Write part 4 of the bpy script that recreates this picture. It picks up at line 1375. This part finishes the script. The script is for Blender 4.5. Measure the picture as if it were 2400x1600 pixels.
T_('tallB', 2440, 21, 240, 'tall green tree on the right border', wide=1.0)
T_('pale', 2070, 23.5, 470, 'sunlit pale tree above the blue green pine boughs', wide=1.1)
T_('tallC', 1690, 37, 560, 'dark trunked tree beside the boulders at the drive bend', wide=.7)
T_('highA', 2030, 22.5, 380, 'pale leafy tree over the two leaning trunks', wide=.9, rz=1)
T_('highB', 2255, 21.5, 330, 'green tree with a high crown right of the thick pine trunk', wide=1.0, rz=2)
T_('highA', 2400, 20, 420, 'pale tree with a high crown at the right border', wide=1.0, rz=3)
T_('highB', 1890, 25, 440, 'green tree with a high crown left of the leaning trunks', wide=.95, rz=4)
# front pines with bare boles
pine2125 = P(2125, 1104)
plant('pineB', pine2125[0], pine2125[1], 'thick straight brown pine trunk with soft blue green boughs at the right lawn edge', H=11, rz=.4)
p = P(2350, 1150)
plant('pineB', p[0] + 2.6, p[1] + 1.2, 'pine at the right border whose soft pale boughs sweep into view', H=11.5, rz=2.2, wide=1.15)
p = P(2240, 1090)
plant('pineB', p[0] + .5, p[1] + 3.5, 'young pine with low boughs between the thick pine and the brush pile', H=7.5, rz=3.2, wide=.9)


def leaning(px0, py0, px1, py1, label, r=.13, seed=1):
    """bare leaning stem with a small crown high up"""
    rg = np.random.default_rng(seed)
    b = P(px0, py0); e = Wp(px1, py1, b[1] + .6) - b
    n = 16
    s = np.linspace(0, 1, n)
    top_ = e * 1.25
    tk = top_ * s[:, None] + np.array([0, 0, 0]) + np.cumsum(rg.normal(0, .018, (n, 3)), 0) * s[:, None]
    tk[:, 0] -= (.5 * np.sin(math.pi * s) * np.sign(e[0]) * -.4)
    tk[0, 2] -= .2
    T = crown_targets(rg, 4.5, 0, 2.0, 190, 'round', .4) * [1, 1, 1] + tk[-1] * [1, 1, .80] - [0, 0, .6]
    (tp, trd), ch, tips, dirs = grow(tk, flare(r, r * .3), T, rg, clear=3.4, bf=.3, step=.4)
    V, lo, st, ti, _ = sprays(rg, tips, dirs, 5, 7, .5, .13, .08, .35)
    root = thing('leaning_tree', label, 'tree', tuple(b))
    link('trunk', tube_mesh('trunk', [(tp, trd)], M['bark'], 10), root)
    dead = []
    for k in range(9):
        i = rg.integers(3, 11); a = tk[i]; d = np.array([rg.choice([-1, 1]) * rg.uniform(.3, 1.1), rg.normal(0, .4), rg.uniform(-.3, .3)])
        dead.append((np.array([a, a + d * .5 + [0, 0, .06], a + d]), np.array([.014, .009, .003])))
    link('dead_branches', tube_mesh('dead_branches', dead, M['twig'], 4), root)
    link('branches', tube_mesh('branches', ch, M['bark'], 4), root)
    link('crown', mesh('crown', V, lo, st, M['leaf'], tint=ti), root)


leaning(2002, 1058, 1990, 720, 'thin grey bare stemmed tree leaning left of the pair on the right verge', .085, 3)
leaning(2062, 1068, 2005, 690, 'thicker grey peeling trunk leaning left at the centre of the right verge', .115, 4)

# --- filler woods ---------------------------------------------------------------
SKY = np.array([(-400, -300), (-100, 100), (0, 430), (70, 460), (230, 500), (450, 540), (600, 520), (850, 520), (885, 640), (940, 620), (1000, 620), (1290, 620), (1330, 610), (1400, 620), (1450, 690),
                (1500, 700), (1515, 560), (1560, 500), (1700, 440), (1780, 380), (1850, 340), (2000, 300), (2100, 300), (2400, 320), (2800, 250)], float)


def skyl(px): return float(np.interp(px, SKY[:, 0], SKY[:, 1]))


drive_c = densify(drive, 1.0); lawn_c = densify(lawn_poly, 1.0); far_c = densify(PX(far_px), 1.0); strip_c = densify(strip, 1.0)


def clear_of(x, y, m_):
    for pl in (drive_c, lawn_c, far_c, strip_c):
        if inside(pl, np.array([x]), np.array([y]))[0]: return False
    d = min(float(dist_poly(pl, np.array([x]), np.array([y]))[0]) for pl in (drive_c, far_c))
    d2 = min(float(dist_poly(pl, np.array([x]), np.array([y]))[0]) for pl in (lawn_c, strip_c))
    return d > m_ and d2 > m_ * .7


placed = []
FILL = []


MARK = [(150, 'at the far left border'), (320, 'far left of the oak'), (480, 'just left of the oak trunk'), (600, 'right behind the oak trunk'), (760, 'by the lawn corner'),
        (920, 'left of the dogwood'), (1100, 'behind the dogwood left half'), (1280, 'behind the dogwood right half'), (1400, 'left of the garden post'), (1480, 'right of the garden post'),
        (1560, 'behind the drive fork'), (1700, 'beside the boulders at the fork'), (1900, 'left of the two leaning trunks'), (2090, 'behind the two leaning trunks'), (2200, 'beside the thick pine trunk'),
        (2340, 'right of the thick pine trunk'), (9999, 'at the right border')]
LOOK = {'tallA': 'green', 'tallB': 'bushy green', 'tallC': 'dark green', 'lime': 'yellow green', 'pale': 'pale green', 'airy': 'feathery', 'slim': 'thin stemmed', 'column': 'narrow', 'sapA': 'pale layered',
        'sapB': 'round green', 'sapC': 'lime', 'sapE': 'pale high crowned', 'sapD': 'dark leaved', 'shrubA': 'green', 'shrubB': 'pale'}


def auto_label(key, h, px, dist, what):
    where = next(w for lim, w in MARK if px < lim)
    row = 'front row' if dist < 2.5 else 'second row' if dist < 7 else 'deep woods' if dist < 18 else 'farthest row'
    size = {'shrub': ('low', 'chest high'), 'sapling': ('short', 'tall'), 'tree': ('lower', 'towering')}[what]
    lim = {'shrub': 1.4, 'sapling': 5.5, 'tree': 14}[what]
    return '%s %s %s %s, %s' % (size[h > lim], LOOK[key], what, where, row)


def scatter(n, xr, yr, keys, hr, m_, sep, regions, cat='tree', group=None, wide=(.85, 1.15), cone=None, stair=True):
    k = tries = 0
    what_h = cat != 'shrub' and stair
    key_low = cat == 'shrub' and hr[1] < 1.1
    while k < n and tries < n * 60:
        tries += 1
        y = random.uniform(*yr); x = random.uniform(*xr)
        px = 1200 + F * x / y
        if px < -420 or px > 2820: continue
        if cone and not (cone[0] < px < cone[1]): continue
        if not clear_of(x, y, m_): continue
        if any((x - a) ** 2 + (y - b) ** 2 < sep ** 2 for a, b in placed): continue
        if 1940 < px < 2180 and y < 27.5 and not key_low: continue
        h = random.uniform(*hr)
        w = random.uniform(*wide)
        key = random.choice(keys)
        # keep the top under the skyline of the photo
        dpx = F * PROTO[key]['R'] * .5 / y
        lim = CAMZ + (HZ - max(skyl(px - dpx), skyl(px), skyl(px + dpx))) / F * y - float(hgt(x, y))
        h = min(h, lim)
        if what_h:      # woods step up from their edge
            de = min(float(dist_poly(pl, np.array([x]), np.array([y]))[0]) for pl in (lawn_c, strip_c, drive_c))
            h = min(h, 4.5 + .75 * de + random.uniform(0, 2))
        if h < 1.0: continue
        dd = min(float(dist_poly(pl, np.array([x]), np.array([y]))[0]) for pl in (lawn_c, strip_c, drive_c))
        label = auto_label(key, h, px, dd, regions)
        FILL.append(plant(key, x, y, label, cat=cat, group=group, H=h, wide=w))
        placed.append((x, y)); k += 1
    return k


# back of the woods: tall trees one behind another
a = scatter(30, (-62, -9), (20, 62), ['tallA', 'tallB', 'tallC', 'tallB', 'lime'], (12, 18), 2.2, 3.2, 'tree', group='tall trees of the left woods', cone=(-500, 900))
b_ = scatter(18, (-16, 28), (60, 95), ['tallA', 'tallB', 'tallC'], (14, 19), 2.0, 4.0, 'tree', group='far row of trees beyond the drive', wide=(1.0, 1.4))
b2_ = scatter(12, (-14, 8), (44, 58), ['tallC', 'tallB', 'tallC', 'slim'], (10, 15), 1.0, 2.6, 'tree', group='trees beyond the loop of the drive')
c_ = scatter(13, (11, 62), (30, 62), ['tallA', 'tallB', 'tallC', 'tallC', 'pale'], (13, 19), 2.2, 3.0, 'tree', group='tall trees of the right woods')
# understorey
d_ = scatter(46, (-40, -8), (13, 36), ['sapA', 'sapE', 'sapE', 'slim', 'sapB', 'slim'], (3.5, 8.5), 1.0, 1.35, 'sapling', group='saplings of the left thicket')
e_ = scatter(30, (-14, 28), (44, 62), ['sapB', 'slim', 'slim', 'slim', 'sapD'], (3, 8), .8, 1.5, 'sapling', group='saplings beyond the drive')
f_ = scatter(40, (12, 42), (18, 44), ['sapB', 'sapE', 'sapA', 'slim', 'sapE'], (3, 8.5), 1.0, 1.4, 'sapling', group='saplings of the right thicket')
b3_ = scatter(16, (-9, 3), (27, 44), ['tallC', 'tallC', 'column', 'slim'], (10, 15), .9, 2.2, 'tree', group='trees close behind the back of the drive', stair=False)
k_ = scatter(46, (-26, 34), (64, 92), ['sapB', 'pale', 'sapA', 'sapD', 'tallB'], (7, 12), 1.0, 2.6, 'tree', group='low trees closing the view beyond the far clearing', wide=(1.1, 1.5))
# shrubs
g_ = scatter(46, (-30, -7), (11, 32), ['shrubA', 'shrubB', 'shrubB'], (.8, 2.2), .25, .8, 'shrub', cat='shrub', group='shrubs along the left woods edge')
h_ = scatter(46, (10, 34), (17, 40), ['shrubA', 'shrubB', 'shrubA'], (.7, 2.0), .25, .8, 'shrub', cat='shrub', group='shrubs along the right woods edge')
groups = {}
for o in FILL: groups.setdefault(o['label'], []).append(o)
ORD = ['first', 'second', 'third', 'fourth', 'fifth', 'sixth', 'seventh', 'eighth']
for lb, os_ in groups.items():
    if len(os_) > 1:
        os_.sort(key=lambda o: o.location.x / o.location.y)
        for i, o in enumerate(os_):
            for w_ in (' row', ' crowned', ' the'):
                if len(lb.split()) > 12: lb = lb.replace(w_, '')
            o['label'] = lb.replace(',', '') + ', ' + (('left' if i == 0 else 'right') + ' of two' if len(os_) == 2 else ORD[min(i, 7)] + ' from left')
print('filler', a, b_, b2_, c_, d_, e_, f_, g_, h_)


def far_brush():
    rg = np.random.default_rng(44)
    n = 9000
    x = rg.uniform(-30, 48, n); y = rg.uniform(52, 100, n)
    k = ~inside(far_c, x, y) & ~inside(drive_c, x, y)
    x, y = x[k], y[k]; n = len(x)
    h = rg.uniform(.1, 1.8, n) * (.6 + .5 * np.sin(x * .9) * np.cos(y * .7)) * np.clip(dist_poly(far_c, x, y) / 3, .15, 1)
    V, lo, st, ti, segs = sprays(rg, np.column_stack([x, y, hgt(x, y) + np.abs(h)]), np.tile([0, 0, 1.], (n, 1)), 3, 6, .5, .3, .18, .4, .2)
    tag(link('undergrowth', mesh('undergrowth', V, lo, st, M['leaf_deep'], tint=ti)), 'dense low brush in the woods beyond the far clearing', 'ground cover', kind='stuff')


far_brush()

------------

WHAT TO PRODUCE
Word for word, reproduce the listing above from its start up to and including the line that has "plant('pineB', p[0] + .5, p[1]". Give only those lines.

ANSWER TO THIS PROBLEM
Write part 4 of the bpy script that recreates this picture. It picks up at line 1375. This part finishes the script. The script is for Blender 4.5. Measure the picture as if it were 2400x1600 pixels.
T_('tallB', 2440, 21, 240, 'tall green tree on the right border', wide=1.0)
T_('pale', 2070, 23.5, 470, 'sunlit pale tree above the blue green pine boughs', wide=1.1)
T_('tallC', 1690, 37, 560, 'dark trunked tree beside the boulders at the drive bend', wide=.7)
T_('highA', 2030, 22.5, 380, 'pale leafy tree over the two leaning trunks', wide=.9, rz=1)
T_('highB', 2255, 21.5, 330, 'green tree with a high crown right of the thick pine trunk', wide=1.0, rz=2)
T_('highA', 2400, 20, 420, 'pale tree with a high crown at the right border', wide=1.0, rz=3)
T_('highB', 1890, 25, 440, 'green tree with a high crown left of the leaning trunks', wide=.95, rz=4)
# front pines with bare boles
pine2125 = P(2125, 1104)
plant('pineB', pine2125[0], pine2125[1], 'thick straight brown pine trunk with soft blue green boughs at the right lawn edge', H=11, rz=.4)
p = P(2350, 1150)
plant('pineB', p[0] + 2.6, p[1] + 1.2, 'pine at the right border whose soft pale boughs sweep into view', H=11.5, rz=2.2, wide=1.15)
p = P(2240, 1090)
plant('pineB', p[0] + .5, p[1] + 3.5, 'young pine with low boughs between the thick pine and the brush pile', H=7.5, rz=3.2, wide=.9)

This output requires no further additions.